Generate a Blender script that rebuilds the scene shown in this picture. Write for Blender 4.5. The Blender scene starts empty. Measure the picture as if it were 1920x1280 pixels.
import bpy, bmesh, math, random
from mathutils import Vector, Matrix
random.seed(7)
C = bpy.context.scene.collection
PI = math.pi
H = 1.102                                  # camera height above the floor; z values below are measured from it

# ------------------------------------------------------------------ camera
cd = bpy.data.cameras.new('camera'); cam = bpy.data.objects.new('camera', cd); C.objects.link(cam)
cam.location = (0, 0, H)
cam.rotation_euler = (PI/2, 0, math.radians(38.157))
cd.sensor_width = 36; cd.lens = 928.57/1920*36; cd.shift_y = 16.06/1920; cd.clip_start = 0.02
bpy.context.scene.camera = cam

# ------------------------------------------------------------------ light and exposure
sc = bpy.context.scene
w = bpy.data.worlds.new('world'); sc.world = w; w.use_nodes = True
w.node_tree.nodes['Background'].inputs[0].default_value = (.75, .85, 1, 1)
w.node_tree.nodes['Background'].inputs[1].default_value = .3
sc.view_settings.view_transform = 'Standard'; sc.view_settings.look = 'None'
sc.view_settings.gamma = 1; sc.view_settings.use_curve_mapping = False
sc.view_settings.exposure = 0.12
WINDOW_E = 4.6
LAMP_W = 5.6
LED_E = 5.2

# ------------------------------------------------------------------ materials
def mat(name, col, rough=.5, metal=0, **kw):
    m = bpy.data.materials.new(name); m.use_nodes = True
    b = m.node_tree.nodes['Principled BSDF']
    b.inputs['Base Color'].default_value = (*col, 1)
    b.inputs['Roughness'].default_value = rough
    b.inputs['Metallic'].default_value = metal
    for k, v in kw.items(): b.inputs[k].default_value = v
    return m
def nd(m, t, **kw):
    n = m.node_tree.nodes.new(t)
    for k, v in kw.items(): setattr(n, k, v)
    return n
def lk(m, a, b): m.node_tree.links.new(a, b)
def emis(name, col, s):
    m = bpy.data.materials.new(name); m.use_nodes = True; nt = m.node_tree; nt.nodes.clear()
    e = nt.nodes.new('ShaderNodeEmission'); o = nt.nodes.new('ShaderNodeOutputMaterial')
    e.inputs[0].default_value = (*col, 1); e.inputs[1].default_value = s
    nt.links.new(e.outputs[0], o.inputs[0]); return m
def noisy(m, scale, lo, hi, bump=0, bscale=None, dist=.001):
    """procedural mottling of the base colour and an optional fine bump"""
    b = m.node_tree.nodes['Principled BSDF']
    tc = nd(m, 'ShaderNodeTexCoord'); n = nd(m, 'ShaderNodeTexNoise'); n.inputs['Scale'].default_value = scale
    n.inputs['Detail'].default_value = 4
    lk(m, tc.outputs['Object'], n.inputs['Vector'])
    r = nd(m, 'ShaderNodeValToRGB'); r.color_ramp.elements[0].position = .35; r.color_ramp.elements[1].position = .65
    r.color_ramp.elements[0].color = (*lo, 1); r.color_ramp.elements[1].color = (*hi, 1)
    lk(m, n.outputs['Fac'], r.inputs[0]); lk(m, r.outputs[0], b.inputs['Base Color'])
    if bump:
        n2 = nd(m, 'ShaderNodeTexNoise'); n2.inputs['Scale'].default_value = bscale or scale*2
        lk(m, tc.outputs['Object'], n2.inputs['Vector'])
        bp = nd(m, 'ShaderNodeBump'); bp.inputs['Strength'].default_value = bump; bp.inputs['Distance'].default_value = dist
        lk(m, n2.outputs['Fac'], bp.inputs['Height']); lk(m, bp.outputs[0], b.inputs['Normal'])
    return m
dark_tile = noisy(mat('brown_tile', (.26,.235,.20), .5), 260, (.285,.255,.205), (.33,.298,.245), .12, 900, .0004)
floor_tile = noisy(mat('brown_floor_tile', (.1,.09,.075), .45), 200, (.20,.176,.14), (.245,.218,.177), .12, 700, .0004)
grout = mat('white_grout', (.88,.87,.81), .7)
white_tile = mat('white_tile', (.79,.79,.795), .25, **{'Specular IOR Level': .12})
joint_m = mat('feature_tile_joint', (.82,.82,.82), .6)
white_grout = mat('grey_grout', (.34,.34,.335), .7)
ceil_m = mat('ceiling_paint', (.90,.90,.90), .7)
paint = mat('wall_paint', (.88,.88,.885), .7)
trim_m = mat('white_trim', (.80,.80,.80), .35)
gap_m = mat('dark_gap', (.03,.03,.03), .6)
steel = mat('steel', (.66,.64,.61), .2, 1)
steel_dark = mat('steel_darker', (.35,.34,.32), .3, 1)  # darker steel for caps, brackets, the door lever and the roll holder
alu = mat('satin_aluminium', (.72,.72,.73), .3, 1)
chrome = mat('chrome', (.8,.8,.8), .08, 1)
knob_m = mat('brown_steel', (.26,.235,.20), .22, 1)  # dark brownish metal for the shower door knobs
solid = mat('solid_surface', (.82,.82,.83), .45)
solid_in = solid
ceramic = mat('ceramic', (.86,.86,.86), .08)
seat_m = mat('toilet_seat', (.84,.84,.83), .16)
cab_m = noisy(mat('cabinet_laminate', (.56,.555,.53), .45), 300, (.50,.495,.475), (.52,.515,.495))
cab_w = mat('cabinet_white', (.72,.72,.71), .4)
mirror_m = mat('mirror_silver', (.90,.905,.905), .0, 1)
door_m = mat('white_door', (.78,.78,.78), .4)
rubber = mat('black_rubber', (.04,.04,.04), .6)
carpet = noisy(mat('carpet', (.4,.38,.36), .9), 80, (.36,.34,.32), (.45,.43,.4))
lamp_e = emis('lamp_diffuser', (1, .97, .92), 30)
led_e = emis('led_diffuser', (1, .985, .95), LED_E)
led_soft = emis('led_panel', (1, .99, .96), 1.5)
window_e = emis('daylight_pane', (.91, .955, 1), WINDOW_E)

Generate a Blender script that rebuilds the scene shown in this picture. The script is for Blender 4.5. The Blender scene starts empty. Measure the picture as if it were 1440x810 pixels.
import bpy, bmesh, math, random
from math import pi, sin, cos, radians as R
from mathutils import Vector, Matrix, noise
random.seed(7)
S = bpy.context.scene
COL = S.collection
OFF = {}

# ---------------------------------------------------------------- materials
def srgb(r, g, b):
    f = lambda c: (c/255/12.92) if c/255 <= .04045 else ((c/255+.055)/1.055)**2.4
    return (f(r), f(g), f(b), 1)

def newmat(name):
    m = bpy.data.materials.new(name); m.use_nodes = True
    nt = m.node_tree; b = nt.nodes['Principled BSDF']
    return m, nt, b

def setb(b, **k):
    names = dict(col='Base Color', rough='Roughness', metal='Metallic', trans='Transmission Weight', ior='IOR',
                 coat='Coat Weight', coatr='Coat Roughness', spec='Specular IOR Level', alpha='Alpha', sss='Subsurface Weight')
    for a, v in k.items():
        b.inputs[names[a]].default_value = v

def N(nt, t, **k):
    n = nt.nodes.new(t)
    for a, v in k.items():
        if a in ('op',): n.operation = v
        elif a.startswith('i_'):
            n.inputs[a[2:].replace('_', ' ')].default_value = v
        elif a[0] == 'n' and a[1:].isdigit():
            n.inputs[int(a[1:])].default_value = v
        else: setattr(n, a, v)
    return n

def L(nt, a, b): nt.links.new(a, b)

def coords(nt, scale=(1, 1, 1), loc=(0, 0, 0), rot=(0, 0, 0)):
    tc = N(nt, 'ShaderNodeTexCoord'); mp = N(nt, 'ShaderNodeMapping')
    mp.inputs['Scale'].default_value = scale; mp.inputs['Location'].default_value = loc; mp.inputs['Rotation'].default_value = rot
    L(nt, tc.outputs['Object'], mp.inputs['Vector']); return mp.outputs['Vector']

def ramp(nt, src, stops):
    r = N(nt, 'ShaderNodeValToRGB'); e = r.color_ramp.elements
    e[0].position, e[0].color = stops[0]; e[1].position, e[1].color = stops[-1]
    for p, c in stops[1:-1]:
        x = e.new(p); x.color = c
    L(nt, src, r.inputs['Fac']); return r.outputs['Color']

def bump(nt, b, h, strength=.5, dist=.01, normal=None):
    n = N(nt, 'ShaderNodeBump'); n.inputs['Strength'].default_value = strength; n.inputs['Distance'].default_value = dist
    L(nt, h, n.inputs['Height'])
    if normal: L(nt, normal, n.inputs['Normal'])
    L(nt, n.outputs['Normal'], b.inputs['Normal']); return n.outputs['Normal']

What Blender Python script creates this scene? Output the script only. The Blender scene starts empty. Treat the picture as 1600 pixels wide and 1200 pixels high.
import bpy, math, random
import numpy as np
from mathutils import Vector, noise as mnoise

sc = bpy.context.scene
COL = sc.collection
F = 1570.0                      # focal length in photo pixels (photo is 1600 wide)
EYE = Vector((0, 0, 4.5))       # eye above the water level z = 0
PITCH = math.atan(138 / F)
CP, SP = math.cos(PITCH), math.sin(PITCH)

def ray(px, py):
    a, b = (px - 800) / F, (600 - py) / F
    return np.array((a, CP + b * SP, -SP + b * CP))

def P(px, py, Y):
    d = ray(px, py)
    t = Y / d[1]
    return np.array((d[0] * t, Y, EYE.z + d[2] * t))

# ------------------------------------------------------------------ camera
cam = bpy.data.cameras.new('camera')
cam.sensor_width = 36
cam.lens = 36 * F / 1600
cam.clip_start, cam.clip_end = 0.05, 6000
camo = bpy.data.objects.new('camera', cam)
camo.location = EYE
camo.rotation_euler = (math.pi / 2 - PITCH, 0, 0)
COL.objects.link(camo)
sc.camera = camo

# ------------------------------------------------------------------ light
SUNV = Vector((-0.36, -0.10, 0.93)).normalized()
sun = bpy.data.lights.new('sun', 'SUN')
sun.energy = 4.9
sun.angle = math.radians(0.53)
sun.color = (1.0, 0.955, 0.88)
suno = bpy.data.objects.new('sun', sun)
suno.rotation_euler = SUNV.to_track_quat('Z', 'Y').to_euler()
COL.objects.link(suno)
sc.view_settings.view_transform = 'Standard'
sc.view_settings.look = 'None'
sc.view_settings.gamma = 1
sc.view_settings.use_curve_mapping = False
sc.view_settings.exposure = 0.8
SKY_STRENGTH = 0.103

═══

BRIEF: Make an exact transcription of the lines from the line with "What Blender Python" through the line with "from mathutils import Vector, noise as mnoise", inclusive, omitting all others.

SOLUTION:
What Blender Python script creates this scene? Output the script only. The Blender scene starts empty. Treat the picture as 1600 pixels wide and 1200 pixels high.
import bpy, math, random
import numpy as np
from mathutils import Vector, noise as mnoise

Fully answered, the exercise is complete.